Yellowface - Entry 6

May 8, 2024 * literature, yellowface * part 12

Contents

The conclusion of this novel further explores June’s downfall. She begins to hallucinate Athena walking around her and following her, and she sees Athena's Instagram account grow active again, posting pictures of her. Not thinking rationally, she panics, going to see Geoff for some avenue of support.

Geoff tells her that it’s probably been hacked, and they both share stories of how Athena “took” narratives from them and used them in her own books.

June can’t break away from Athena, it seems, and sees her in public repeatedly.

Eventually, she contacts the Instagram account, and they agree to meet at a specific location the following night. There, she confesses everything to this “ghost” of Athena, who turns out to be Candice, an assistant that June had gotten fired when her initial book was published.

Candice was recording everything, and she exposed June’s lies to the world.

In the end, June is ever vindictive and falls into a spiral of depression. She decides to write a new book in response to what Candice said, to respin the narrative in her own favor, and that’s where Yellowface ends.

Analysis/Reflection

This final portion of the book emphasizes Yellowface’s overarching message on how the publishing industry is often unethical in its practices towards authors. June isn’t an amazing person by any means, but some of the things she said do resonate, and there’s reasonable questions to be asked both in regards to the publishing industry’s treatment of authors which inevitably isolates them, as well as questions on cultural appropriation and who has the “right” to write about certain things.

“Every time she tried to branch out to new projects, they kept insisting that Asian was her brand, was what her audience expected.
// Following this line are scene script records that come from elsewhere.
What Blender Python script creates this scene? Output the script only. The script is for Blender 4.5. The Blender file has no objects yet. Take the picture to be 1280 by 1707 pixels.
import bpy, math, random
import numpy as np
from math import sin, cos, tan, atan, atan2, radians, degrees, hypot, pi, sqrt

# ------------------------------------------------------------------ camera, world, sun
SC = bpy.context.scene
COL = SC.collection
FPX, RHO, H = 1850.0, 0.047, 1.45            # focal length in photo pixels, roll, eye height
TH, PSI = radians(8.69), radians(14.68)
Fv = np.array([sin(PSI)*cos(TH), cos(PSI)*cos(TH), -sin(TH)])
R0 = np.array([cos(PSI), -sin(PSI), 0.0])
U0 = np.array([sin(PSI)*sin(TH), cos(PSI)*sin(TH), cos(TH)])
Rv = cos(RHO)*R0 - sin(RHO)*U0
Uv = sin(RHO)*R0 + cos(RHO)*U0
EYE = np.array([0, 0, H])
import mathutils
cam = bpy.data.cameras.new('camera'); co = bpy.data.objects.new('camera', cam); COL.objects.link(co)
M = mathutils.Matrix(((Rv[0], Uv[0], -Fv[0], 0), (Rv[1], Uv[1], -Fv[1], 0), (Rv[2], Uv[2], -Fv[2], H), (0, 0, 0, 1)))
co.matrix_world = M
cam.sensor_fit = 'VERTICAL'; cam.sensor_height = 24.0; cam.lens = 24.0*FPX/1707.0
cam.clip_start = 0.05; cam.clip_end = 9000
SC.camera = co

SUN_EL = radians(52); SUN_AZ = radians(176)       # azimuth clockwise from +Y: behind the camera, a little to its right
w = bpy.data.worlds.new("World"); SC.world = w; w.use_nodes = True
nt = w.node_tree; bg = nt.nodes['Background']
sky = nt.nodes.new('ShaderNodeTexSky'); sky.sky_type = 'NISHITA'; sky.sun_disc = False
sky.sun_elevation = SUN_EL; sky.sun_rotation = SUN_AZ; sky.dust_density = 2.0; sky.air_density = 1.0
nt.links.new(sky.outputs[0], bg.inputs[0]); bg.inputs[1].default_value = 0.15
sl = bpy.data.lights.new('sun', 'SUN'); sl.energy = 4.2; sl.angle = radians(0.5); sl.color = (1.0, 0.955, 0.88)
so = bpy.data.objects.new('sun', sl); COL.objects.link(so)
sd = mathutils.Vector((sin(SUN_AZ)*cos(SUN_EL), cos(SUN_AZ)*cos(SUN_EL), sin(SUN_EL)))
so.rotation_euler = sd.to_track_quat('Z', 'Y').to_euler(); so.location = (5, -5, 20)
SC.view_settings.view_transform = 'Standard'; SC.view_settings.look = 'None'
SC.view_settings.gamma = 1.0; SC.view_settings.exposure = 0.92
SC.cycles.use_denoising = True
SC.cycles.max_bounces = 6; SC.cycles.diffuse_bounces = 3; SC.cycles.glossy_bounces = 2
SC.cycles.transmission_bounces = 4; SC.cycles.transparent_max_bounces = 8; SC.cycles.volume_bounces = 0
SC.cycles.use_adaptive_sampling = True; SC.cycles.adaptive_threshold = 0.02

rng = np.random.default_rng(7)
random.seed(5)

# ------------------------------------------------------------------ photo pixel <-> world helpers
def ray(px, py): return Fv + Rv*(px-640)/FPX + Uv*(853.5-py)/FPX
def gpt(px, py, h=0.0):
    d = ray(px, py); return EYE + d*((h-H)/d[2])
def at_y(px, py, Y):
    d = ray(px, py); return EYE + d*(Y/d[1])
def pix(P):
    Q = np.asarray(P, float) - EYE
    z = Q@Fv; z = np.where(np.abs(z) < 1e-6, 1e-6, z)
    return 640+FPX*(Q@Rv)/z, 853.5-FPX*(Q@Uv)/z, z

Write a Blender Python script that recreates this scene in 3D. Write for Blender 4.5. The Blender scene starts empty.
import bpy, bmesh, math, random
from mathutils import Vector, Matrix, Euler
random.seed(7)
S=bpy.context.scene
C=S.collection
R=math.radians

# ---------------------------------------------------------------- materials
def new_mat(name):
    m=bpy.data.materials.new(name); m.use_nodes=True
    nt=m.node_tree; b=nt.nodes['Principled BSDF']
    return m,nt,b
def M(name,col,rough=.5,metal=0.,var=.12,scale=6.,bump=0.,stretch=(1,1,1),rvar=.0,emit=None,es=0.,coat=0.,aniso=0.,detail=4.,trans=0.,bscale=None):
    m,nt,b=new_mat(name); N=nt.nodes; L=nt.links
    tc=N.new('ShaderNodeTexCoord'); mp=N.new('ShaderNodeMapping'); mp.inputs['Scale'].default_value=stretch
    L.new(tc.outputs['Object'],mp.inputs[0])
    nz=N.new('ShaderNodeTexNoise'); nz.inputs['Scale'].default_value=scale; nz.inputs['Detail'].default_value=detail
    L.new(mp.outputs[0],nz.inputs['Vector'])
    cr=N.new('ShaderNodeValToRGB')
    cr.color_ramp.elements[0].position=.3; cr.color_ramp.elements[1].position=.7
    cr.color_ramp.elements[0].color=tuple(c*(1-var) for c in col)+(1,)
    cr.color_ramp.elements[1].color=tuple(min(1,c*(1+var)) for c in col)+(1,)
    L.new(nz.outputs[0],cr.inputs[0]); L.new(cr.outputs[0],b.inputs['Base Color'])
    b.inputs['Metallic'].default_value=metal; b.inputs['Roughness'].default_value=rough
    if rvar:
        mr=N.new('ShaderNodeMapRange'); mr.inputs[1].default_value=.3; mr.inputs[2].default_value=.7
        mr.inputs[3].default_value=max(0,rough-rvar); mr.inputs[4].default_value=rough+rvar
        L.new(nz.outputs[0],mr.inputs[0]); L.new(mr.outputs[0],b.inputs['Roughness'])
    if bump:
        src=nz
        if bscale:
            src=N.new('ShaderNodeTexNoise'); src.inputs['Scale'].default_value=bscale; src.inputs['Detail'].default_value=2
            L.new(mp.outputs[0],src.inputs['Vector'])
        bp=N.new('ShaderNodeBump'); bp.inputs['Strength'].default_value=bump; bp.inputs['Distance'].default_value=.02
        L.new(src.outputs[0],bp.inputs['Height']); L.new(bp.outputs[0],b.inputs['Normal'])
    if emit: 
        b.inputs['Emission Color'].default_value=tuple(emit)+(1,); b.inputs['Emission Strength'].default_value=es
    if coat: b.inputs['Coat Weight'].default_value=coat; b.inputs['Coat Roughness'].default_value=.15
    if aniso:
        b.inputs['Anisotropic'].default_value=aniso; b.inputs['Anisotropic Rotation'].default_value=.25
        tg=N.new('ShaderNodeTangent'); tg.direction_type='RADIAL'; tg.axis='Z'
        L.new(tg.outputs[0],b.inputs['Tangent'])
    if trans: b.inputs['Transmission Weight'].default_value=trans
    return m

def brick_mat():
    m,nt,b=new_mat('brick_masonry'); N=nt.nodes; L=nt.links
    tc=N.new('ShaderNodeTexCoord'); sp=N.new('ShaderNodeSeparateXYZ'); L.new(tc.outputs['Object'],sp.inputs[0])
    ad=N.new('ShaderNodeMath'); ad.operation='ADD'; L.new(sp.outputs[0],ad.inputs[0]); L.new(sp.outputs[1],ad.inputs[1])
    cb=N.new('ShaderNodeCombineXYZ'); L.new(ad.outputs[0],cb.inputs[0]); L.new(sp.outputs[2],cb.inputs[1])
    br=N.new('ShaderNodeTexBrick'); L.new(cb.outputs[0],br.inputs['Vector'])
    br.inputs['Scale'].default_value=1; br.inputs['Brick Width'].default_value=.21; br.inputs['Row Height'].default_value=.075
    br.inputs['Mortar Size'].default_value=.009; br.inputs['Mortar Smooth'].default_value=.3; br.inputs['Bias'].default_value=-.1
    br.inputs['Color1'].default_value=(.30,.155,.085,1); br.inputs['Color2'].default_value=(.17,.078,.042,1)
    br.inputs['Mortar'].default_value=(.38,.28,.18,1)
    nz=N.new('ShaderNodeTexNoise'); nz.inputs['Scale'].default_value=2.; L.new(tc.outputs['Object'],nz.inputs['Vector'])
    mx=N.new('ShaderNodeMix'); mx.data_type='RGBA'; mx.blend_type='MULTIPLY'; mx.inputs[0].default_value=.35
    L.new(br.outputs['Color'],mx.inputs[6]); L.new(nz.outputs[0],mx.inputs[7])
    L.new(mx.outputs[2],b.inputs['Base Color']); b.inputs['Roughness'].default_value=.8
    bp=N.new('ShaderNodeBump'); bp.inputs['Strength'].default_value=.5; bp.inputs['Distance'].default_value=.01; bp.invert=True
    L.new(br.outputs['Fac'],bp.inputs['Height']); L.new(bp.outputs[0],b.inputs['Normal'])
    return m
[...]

They never let her talk about anything other than being an immigrant, other than the fact that half her family died in Cambodia, that her dad killed himself on the twentieth anniversary of Tiananmen. Racial trauma sells, right? They treated her like a museum” (Kuang, Yellowface, 307).

Geoff and June’s conversation on how Athena “took” stories from them is one that stood out to me. It shows how Athena, while not maliciously, still “stole” from people and used those things in her writing, and re-poses the question of who actually has the writer to talk about certain cultural histories and identities and extends it to stories and concepts as a whole.

Yellowface is in many ways a commentary on how the publishing industry and society as a whole profit from the exploitation of marginalized voices, establishing the key question of who actually has a right to tell stories.